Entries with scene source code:
+--
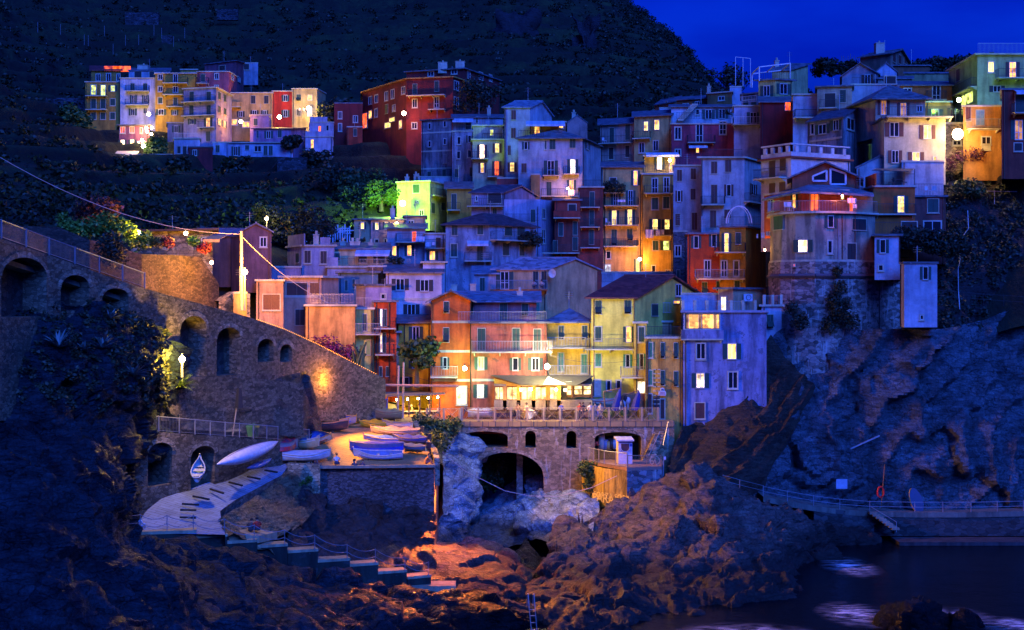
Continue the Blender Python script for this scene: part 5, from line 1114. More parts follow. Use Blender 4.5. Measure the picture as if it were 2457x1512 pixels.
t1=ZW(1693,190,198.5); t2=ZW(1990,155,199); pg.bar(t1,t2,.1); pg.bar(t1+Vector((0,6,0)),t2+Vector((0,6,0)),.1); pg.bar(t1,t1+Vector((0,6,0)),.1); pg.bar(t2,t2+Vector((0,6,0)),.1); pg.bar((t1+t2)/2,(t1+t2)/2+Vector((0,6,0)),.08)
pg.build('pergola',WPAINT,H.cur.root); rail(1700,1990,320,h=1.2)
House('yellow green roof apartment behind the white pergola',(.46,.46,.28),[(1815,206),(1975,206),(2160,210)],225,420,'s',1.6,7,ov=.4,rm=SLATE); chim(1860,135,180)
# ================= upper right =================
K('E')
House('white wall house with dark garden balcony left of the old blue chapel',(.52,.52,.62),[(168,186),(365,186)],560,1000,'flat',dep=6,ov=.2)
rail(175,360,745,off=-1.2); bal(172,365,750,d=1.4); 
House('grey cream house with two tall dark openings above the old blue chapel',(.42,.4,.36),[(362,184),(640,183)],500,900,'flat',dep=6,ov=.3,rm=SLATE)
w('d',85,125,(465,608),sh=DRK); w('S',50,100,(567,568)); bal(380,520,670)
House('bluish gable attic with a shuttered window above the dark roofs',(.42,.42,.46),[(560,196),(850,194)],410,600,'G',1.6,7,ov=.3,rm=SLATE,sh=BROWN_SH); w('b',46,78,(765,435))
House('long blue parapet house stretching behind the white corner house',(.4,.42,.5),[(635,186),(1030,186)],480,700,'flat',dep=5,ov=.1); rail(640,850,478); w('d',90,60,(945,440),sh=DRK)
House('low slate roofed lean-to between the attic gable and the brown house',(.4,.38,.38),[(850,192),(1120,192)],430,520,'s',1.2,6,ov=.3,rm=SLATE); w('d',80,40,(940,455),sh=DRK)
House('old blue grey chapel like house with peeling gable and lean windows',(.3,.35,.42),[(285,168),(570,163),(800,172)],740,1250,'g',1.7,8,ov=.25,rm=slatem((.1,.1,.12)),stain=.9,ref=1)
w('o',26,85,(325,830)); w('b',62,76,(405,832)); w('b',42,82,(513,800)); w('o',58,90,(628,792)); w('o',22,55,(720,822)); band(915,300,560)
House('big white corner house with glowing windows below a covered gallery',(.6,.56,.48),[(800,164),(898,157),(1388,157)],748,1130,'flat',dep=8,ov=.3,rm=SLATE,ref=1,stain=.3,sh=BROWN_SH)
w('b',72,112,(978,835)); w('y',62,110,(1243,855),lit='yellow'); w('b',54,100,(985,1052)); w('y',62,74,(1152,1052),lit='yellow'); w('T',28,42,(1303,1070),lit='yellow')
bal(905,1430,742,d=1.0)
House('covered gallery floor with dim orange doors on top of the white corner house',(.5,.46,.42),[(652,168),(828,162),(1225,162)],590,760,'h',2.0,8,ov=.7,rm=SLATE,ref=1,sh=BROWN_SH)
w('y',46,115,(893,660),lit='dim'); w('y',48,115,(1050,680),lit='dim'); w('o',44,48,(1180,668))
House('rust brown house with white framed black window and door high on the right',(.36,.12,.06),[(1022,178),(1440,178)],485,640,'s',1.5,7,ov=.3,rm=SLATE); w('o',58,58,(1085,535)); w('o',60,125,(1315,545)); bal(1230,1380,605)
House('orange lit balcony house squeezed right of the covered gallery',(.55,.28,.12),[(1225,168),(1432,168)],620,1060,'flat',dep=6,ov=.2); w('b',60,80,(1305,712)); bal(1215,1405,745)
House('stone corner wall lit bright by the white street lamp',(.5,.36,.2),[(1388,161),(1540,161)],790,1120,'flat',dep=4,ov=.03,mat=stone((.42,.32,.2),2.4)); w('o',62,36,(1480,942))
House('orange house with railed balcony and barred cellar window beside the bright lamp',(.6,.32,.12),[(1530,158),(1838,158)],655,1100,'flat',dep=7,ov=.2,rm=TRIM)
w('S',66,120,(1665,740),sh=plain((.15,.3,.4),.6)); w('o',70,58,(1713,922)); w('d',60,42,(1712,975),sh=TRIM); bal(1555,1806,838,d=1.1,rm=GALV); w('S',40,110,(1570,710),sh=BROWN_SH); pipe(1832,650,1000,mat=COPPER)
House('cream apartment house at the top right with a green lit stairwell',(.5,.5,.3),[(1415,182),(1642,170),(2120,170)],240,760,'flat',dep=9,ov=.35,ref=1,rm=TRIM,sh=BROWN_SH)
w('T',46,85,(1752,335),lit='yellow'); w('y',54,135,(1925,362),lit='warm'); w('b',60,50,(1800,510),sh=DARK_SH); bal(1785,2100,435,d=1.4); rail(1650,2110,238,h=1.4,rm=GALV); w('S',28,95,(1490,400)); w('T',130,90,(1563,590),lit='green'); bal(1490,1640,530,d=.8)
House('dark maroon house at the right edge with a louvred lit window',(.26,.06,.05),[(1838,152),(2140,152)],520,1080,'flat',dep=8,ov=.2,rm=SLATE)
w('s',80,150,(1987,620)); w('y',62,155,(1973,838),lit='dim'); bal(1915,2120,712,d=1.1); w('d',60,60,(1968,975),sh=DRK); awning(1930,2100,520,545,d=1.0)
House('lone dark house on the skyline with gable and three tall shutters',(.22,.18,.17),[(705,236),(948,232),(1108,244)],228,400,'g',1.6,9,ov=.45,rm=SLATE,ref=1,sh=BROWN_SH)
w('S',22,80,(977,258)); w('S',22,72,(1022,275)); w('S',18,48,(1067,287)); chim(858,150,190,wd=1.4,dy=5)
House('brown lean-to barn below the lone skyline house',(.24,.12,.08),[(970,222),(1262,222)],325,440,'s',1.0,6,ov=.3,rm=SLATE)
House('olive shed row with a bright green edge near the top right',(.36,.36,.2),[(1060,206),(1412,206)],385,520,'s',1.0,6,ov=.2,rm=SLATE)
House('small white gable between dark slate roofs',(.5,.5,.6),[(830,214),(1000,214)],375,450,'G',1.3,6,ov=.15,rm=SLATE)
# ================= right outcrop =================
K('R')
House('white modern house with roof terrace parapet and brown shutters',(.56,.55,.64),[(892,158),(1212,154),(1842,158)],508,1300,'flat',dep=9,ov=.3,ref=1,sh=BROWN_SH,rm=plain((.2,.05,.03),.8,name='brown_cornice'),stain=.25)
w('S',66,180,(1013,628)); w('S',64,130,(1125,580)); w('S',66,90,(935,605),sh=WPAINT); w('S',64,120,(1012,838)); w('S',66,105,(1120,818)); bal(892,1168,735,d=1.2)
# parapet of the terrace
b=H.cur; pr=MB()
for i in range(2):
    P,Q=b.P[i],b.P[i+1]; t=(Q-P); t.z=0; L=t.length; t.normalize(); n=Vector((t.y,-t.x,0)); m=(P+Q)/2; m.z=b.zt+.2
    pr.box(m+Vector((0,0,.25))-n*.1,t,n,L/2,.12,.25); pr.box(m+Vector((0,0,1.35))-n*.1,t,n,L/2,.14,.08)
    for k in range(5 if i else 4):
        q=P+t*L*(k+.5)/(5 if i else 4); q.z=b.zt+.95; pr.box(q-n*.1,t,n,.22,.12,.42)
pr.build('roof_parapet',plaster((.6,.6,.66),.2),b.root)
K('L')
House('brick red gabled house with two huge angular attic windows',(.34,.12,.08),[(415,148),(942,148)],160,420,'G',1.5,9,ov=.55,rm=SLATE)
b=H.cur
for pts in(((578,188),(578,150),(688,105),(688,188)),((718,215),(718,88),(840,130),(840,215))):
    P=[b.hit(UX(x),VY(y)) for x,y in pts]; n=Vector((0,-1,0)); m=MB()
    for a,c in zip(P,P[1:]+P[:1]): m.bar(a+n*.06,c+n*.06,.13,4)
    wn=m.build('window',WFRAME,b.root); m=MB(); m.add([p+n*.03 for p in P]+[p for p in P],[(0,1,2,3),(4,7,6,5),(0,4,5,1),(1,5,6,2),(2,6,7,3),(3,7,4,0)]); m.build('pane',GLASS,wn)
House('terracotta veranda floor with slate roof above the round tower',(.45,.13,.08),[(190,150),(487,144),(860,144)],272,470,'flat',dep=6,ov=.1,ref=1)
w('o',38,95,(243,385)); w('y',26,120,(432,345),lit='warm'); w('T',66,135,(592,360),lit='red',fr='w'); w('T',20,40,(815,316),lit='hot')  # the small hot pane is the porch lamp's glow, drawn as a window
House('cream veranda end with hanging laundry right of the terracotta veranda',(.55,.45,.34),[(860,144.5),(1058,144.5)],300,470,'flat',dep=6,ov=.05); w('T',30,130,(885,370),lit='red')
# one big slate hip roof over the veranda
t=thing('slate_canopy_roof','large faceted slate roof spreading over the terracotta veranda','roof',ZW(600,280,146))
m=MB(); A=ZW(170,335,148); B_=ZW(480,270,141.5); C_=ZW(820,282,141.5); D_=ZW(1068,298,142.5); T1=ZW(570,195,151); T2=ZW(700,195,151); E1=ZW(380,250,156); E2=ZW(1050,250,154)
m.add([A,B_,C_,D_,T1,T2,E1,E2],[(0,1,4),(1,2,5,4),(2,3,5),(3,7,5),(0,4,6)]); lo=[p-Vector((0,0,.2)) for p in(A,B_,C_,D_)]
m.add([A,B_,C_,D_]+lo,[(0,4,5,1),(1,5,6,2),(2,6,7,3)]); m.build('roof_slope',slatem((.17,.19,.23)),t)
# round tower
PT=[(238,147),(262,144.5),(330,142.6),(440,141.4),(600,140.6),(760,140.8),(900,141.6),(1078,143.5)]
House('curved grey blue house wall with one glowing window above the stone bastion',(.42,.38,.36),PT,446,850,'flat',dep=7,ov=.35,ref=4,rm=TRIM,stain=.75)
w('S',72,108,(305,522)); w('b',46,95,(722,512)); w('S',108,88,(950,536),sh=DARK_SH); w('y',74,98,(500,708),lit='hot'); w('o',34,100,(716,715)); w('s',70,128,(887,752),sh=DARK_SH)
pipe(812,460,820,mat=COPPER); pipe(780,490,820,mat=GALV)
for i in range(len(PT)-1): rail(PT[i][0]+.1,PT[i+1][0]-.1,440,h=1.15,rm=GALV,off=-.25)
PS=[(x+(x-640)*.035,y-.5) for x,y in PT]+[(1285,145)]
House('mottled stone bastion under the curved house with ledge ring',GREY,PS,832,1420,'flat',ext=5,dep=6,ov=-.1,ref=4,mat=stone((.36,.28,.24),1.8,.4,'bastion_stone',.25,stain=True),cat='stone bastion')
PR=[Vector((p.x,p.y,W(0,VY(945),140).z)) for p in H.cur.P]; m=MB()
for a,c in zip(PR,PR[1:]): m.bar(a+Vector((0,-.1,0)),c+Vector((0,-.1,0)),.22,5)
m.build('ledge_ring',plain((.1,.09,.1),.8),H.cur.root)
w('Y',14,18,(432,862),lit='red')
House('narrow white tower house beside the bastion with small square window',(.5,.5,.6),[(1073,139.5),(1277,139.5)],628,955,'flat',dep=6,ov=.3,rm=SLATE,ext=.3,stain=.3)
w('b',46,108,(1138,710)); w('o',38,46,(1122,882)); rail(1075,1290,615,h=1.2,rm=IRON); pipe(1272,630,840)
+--
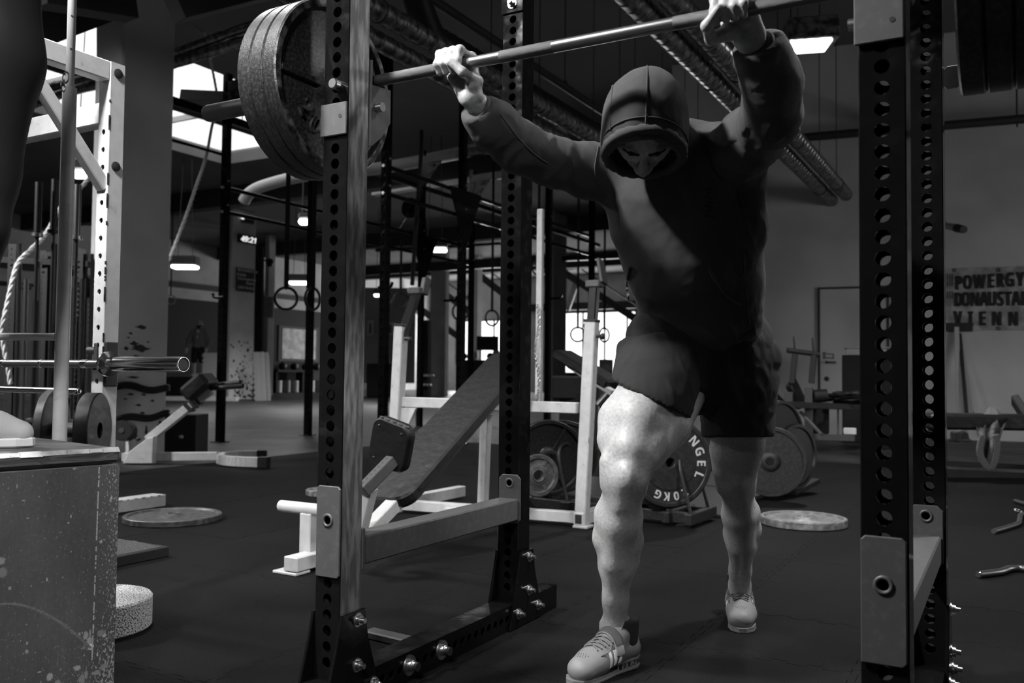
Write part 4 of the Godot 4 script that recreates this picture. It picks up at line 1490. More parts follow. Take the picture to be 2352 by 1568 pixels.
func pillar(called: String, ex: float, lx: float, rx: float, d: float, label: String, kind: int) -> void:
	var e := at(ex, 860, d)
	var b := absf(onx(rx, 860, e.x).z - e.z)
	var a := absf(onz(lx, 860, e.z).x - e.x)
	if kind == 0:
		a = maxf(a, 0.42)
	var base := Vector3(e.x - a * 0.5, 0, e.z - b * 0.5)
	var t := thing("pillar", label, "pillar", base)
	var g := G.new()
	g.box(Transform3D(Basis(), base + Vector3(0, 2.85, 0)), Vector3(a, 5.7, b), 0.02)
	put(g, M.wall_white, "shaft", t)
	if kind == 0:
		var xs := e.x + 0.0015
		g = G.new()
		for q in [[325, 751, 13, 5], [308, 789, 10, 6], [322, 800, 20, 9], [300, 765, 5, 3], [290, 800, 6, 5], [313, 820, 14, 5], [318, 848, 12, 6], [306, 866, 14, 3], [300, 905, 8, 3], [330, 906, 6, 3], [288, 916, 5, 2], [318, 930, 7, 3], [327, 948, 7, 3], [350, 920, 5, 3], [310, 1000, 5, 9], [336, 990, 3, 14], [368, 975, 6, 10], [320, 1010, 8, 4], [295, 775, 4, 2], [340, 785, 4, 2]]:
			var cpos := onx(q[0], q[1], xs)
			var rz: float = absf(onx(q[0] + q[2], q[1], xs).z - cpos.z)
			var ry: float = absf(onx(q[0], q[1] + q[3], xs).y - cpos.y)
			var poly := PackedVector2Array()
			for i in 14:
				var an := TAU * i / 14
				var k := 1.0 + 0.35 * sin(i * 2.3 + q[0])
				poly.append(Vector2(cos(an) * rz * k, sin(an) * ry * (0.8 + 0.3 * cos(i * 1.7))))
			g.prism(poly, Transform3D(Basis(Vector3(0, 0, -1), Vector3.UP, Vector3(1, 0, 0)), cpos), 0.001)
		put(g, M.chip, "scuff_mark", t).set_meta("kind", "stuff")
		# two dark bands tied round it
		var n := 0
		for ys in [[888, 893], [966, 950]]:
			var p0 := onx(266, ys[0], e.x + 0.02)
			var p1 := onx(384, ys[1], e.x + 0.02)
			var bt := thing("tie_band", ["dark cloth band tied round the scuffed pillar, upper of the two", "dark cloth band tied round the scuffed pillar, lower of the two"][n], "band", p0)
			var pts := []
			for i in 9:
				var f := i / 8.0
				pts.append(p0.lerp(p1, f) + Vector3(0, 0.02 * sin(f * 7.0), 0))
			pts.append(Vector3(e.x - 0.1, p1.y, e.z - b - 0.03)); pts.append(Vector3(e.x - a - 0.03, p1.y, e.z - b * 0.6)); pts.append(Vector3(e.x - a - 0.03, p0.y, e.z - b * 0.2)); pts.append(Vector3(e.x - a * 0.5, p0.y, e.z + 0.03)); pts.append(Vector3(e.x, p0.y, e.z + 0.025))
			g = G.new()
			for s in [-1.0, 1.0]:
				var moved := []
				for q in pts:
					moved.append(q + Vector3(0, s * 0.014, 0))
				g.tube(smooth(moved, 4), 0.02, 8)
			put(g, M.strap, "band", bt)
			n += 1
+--
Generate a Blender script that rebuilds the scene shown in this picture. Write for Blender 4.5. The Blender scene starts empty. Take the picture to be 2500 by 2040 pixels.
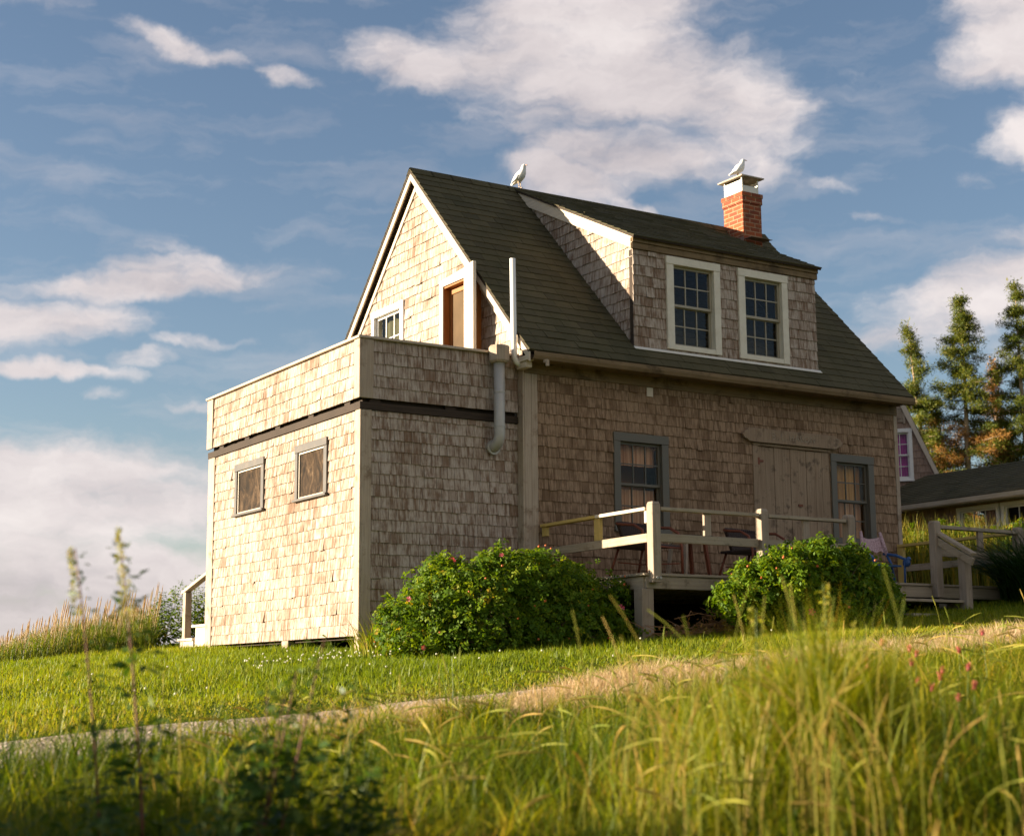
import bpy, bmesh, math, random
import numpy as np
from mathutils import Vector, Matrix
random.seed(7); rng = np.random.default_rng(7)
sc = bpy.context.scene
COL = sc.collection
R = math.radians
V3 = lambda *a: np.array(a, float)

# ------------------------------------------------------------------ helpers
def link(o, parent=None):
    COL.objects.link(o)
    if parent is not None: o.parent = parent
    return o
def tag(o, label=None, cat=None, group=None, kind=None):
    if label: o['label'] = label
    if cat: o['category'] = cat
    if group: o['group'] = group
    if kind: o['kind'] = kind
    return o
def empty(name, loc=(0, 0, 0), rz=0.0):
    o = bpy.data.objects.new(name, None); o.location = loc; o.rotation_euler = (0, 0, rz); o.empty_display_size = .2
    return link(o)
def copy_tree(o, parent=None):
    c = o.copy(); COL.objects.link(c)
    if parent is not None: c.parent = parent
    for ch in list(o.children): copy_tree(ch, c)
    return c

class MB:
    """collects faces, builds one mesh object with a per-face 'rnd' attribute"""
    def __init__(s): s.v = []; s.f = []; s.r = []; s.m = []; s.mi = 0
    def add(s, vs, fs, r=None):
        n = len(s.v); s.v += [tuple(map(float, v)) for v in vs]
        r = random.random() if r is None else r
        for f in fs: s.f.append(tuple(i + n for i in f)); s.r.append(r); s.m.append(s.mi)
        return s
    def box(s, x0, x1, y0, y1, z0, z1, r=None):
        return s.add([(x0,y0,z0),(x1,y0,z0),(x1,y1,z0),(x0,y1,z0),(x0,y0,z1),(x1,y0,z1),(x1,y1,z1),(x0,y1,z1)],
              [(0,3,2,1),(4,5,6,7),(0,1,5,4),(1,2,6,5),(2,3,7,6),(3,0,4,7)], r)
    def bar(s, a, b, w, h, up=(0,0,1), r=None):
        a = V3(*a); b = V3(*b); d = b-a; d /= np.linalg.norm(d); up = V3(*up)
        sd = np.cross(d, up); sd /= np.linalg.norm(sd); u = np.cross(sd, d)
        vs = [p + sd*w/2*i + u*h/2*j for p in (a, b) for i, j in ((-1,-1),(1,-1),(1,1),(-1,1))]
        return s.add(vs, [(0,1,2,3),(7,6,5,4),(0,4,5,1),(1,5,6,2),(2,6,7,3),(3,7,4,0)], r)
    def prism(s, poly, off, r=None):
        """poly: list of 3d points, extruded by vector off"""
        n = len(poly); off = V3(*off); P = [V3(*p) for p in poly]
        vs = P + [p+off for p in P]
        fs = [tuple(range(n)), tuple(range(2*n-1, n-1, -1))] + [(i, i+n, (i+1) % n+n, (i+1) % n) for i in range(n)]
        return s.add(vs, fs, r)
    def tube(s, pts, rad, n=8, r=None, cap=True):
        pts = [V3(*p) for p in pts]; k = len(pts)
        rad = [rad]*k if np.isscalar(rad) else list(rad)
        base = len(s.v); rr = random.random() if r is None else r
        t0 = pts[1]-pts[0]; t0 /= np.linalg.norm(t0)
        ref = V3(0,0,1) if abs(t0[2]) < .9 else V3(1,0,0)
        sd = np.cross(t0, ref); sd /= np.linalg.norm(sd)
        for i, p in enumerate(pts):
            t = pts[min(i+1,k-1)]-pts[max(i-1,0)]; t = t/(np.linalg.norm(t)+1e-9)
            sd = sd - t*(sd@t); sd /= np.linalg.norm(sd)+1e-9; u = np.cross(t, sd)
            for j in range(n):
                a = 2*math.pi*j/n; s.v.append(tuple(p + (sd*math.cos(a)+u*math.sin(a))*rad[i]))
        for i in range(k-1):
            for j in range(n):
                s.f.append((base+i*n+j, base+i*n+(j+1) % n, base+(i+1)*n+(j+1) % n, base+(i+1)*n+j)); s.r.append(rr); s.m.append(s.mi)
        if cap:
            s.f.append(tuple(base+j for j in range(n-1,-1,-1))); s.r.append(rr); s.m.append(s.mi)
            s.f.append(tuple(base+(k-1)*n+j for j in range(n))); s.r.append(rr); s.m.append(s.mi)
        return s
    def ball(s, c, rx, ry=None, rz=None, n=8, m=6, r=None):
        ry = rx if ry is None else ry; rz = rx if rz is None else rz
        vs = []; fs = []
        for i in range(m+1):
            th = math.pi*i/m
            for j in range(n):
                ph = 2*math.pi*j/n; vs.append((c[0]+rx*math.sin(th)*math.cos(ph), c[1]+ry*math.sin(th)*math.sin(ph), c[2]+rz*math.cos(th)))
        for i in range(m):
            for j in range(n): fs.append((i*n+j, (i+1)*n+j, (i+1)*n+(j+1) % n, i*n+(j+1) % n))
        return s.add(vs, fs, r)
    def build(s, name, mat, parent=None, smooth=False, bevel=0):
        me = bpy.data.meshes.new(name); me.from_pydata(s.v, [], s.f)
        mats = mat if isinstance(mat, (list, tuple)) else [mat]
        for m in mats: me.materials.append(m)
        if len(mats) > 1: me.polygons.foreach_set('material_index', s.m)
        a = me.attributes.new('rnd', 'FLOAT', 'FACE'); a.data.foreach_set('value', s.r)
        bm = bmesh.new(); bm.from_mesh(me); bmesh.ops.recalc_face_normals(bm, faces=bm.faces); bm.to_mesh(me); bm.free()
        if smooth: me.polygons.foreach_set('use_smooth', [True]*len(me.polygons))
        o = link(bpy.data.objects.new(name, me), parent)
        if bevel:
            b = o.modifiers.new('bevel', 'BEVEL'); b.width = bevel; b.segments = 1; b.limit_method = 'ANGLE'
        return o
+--
GIVEN TASK: Write out every line of the preceding listing that contains "script".

PROBLEM SOLUTION:
Continue the Blender Python script for this scene: part 5, from line 1114. More parts follow. Use Blender 4.5. Measure the picture as if it were 2457x1512 pixels.
Write part 4 of the Godot 4 script that recreates this picture. It picks up at line 1490. More parts follow. Take the picture to be 2352 by 1568 pixels.
Generate a Blender script that rebuilds the scene shown in this picture. Write for Blender 4.5. The Blender scene starts empty. Take the picture to be 2500 by 2040 pixels.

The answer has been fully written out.